The last roll of the dice.
Kosta Grozos swung a corner kick to the back post. Scott peeled of a defender and made a beeline for the ball. He dived full-stretch and made good contact with a header but the ball bounced into the turf and up over the cross bar to Scott's disbelief.
"I went to the back post and almost wet myself," Scott said after the game. "I thought: 'Here it is, it's coming'. It used to be bread and butter in under-16s when I used to play up front."
Had Scott converted, he would have been just the second keeper to score, behind Danny Vukovic, to score a goal in the history of the A-League.
It was that kind of a night for the Jets.
In-form striker Apostolos Stamatelopoulos crashed a header from point-blank range straight into the chest of Adelaide keeper Jame Delianov.
The shotstopper also produced top-draw saves to deny Reno Piscopo and Tom Aquilina.
At the other end, Scott seemed unbeatable until the 80th minute when Adelaide replacement Luka Jovanovic swooped on a ball that the Jets failed to clear and slid a low shot through traffic and into the right corner.
"I don't know if it's a confidence issue; we haven't won in eight now," Scott said. "It gets tough this time of year, when you're off the pace of finals. You've got to grind each week."
The A-League breaks for a FIFA international window this week.
The Jets, who haven't won since a 3-1 victory over Brisbane on January 23, have slipped to 11th spot on 20 points, a point ahead of Western United.
The Jets' next assignment is Melbourne City at AAMI Park on March 30.
"The next game is the focus. I haven't changed from that," coach Rob Stanton said. "You want to be the top team in the league and you can only focus on the next game to do that.
"If you look at the result last week, it is all over the shop. Anything can happen.
"We will use these two weeks to see what areas we can improve on with our game. There will be players away on international duty. It will give us an opportunity to give players minutes in an in-house games."

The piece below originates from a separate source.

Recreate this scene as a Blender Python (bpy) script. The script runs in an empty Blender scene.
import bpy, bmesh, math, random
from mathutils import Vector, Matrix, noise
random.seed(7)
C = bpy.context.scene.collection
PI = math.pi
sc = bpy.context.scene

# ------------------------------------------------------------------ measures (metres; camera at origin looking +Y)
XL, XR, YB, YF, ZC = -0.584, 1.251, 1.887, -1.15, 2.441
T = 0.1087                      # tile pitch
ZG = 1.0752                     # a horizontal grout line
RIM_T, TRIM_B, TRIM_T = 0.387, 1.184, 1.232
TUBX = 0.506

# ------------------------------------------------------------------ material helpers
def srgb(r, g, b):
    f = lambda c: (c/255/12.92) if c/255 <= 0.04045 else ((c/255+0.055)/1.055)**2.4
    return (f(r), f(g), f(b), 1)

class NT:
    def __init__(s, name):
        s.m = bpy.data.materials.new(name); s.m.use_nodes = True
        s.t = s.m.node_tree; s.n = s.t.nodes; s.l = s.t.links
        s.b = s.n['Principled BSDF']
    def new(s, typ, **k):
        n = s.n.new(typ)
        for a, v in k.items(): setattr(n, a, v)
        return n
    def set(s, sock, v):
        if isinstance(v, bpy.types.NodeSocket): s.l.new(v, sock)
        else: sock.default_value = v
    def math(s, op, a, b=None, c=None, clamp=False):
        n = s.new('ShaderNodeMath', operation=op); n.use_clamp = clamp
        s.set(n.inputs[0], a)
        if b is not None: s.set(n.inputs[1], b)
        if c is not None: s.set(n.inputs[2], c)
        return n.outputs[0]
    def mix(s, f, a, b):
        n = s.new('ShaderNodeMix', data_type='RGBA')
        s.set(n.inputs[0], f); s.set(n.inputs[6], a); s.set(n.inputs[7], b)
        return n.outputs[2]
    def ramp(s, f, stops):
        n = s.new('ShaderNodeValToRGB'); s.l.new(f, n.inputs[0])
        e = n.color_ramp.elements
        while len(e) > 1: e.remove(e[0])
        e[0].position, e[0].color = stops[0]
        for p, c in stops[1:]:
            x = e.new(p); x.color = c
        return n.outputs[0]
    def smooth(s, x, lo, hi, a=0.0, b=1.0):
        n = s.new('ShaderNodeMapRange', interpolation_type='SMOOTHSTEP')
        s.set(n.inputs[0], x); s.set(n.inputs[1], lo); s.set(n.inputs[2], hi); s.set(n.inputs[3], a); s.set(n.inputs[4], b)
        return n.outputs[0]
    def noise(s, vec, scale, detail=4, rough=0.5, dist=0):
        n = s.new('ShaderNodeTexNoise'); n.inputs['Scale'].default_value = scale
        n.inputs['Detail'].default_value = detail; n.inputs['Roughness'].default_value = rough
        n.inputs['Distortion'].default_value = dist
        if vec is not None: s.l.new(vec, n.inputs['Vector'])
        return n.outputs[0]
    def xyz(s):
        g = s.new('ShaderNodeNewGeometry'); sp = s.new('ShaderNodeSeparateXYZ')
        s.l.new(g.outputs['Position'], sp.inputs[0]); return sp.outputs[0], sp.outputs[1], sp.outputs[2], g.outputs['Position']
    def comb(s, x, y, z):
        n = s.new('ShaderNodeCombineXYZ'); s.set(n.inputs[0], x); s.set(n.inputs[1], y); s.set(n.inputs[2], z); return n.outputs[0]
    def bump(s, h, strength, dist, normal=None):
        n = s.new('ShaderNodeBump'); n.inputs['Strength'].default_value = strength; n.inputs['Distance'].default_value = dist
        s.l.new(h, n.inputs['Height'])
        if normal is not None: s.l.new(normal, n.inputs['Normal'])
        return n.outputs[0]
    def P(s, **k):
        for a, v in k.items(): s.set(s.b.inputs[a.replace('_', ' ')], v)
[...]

Stanton remains confident that his young side can climb up the ladder, despite a tough run home that includes dates with five sides in the top six.
"I'm going into games, feeling like we are going to win," Stanton said. "The frustration comes from not being able to complete it and play it out when we are in a position to win - this week, last week, the week before. I would be in a different mindset if we were four or five down. It is not the case. I going into games with this group thinking we are going to win every time."
"You have to learn how to win, you have to learn how to manage games. You have to grind sometimes. There are lots of things we have to learn. They are a good group. They are quite young, but you have to invest in them if you want to make players. You have to expose them and take risks at some stage.
"I have to do it now. I will wear the consequences."